Maine Grapples With Remaining Racial and Ethnic Slurs in Place Names

Emma Davis, Maine Morning Star, February 7, 2024

At least 16 places in Maine have names that include racial or ethnic slurs, although by law many were supposed to be eradicated decades ago, according to ongoing research by the Permanent Commission on the Status of Racial, Indigenous and Tribal Populations.

In 1977, Maine’s first Black state legislator Gerald Talbot sponsored a bill that prohibited the use of the n-word in the names of places, and in 2000, Passamaquoddy Tribal Representative Donald Soctomah got a bill passed eradicating from place names the sq-slur, a racist term for a Native American woman.

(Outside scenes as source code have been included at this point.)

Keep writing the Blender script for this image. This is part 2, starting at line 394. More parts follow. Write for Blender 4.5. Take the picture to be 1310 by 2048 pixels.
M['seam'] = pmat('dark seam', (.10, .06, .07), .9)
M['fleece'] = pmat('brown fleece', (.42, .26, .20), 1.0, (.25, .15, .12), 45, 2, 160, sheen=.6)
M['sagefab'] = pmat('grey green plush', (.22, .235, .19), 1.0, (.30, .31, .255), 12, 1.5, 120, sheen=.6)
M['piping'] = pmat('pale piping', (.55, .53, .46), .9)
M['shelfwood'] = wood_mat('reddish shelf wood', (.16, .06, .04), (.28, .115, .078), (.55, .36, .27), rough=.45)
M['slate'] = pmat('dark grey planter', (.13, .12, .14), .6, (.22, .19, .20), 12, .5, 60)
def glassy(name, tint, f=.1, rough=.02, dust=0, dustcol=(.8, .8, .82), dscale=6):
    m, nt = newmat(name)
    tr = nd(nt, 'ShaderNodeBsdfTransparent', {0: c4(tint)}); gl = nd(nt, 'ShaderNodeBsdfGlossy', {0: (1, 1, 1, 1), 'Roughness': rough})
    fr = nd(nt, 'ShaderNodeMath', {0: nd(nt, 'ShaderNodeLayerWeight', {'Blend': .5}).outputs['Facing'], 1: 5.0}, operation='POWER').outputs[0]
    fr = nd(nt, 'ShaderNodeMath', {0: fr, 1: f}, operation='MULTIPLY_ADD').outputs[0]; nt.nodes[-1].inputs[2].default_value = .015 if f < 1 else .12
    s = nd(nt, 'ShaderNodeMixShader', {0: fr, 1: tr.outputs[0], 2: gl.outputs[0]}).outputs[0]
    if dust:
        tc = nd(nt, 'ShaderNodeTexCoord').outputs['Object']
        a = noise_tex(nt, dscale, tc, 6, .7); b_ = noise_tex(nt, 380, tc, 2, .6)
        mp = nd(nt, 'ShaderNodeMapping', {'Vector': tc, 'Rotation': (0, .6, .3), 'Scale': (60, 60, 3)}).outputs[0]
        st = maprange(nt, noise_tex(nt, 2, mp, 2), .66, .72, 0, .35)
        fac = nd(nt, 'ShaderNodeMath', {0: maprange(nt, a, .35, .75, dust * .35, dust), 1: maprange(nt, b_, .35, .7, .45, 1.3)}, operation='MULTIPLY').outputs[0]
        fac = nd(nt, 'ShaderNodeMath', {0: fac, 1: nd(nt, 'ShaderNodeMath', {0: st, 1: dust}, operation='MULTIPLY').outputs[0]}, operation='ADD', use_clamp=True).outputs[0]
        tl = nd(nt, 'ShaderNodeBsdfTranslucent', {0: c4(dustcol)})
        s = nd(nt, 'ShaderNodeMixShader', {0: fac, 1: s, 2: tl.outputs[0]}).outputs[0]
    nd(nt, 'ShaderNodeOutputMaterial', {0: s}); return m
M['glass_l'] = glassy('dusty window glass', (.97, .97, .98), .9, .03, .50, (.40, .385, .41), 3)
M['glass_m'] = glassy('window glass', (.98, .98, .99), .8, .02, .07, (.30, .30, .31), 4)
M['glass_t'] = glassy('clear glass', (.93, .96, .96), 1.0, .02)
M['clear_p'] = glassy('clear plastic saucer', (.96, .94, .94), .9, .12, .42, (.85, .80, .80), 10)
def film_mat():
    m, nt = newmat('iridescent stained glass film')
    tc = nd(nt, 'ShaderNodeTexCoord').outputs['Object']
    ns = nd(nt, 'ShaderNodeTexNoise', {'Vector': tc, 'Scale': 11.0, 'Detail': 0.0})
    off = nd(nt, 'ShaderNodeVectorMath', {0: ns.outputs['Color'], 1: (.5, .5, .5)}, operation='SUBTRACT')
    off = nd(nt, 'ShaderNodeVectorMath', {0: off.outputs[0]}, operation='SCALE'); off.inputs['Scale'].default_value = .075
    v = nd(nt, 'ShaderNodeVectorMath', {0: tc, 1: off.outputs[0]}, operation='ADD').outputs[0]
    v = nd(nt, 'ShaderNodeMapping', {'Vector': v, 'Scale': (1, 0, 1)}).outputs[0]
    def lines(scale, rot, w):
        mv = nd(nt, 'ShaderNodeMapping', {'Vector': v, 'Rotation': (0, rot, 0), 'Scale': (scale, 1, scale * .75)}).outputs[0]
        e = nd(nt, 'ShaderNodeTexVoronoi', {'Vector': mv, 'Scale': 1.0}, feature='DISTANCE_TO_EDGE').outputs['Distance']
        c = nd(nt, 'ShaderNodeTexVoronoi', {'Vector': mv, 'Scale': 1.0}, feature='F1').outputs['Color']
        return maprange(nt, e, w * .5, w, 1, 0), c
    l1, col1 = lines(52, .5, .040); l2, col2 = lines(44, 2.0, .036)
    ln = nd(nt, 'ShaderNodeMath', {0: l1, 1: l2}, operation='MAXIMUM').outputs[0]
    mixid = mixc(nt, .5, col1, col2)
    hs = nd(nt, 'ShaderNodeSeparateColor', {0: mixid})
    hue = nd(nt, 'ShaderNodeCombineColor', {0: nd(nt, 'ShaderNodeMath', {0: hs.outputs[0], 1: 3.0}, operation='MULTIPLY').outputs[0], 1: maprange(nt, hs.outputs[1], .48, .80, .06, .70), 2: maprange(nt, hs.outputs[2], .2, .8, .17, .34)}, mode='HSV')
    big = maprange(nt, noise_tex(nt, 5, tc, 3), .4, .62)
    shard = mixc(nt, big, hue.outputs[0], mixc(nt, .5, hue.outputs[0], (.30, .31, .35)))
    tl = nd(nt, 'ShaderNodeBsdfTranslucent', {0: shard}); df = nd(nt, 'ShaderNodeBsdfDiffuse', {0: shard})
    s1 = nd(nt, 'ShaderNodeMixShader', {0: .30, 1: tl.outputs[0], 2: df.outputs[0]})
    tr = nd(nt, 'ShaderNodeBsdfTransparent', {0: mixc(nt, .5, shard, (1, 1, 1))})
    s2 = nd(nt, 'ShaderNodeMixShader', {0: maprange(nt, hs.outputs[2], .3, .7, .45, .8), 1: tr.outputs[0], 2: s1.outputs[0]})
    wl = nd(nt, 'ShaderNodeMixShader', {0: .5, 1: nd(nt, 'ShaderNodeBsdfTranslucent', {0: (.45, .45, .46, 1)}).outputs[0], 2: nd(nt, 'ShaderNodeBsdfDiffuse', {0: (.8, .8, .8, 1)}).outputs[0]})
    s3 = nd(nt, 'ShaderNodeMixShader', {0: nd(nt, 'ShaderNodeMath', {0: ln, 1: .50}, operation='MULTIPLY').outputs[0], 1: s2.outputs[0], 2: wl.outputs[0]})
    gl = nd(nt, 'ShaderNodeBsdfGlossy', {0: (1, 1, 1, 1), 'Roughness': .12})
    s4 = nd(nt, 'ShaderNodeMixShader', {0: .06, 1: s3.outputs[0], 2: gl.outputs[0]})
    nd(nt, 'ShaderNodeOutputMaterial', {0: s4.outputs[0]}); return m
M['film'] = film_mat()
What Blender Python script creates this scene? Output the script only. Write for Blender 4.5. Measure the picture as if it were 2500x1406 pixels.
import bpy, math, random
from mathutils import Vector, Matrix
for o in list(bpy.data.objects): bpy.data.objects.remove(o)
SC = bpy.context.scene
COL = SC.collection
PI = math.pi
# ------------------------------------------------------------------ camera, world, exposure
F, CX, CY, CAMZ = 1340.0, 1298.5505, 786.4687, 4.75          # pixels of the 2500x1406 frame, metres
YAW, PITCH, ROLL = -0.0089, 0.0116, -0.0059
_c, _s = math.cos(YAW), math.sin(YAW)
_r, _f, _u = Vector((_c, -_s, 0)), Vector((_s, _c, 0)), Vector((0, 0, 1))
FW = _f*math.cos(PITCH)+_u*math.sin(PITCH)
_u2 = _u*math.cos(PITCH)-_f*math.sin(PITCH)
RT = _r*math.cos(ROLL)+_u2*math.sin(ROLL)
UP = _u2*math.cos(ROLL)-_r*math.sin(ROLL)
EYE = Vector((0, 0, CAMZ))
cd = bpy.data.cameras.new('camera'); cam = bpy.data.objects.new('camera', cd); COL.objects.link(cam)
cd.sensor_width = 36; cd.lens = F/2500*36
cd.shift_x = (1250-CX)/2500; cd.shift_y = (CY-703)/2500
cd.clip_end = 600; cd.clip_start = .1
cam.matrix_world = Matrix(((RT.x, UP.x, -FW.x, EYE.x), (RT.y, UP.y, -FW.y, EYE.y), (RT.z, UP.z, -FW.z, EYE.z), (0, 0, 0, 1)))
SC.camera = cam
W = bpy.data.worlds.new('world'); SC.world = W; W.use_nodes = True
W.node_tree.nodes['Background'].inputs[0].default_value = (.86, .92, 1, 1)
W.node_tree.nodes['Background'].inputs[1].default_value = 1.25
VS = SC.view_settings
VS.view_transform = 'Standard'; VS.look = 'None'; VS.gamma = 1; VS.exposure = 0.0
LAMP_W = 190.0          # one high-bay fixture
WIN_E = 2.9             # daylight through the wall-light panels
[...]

However, Talbot’s daughter, House Speaker Rep. Rachel Talbot Ross (D-Portland), discovered in 2020 that her father’s bill had not been effectively enforced, nor had Soctomah’s measure. Several islands and other sites still illegally had names that bore slurs against Black people and Native American women.

Talbot Ross was behind a 2022 law intended to rectify noncompliance, tasking the Permanent Commission to create a council to identify remaining offensive place names. While Maine has been ahead of the curve in outlawing slurs from place names, the continued existence of offensive names in the state show oversight is still lacking.

Maine’s state names authority doesn’t exist in statute. Instead, a volunteer has been doing this work, which geologists, academics and others say is not reasonable for the task at hand. As a result, the Permanent Commission and Talbot Ross put forth new legislation to create a Maine Board on Place Names, which the State and Local Government Commission heard for the first time Tuesday.

{snip}

The bill does not recommend nor mandate any specific name changes but would formalize the naming and renaming process, Talbot Ross said, “so that we do not have derogatory terms that describe geographical places that could harm your children and mine.”

{snip}

For example, the council discussed whether the word “negro” in place names should be deemed offensive. Historically, at least 60 places had the n-word or “negro” in their names. Today, 12 places in Maine still have the term “negro” in their name, many of which had been changed from the n-word after U.S. Secretary of the Interior Stuart Udall required a blanket substitution in 1963.

{snip}

On the other hand, some names that appear commemorative might actually have negative connotations. The Place Justice Advisory Council found 163 places in Maine named after Indigenous people. “In these cases, which might at first appear to honor these individuals, what we have to ask is ‘Who did the naming?’” questioned Meadow Dibble, a project lead on the research. “Often what is being celebrated is people’s deaths, rather than honoring them.”

{snip}

The Place Justice Advisory Council identified 89 problematic or potentially problematic terms in place names across the state, with at least 12 places with derogatory terms in their names and hundreds of places named after people who harmed Black or Native people.

These findings are based on a database of 18,717 records of Maine geographic features recognized by the United States Board on Geographic Names. Working with the Prince Project, the Center for the Study of Global Slavery and the Upstander Project, the council cross referenced these place names with existing datasets on enslavers, slave traders and people who committed atrocities against Indigenous people in Maine.

At least 110 places in Maine are named after slaveholders, according to the council’s research including the towns of Gardiner, Whitefield and Shapleigh. At least 110 places are named after people who committed violence against Indigenous people, with 44 in Oxford County alone, according to Dibble.

For example, the town of Lovell was named after Captain John Lovewell, who led a deadly scalping expedition in 1725 to Pequawket, now named Fryeburg after the cousin of one of the other men on this expedition.

“It can be difficult to layer onto these beautiful landscapes the knowledge of the almost unfathomable violence that occurred there,” Dibble said, “but turning away is an act of willful ignorance.”